Au Mali, 849 écoles étaient fermées en janvier 2019 ; et plus de 254 000 enfants, à l'instar de Fatoumata, étaient privés d'école dans les zones touchées par le conflit. Les conflits peuvent empêcher les enfants d'avoir accès à l'éducation et compromettre non seulement leur propre avenir mais celui de leur société toute entière.
L'insécurité dans le centre du Mali a beau continuer, mais comme ses parents l'avaient espéré, Fatoumata est de retour à la place du centre du village, continuant son éducation. Un bénévole local, appelé « animateur », a été formé aux techniques de l'enseignement et l'apprentissage dans le centre se fait en langue locale. Il n'y a ni tables-bancs ni chaises : juste un simple tableau noir et de quoi se tenir à l'abri du soleil. Mais, les enfants peuvent apprendre. Depuis l'ouverture du centre, Fatoumata n'a pas manqué un seul jour de classe.

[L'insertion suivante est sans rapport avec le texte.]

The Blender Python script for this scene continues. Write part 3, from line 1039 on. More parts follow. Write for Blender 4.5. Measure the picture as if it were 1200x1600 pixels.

« J'ai toujours cru qu'il y aurait une solution »
Toutefois, le centre ne sera toujours qu'une solution provisoire en attendant l'éducation formelle. L'animateur attend avec impatience la pleine réouverture de l’école. « L'avenir des enfants se trouve dans les écoles », affirme Mohamed*, animateur au centre que fréquente Fatoumata.
Fatoumata n'est pas le genre de fille qui sourirait facilement, mais elle le fait chaque fois qu'elle se souvient de son premier jour à son ancienne école. Elle en a encore des souvenirs, et sait toujours réciter le poème qu'elle y avait appris. Le nouveau Centre d'apprentissage communautaire dans son village n'est pas le même ; néanmoins il lui permet de rester dans la continuité de l'apprentissage. « J'ai toujours cru qu'il y avait une solution », dit-elle.
D'autant plus qu'elle se souvient avoir désiré ouvrir un comptoir de vente de crédit téléphonique et terminer ses études secondaires.
Pour ce faire, elle a déjà pu parvenir à ce qu'elle décrit comme étant une étape importante : elle est désormais mieux en mathématiques que ses parents.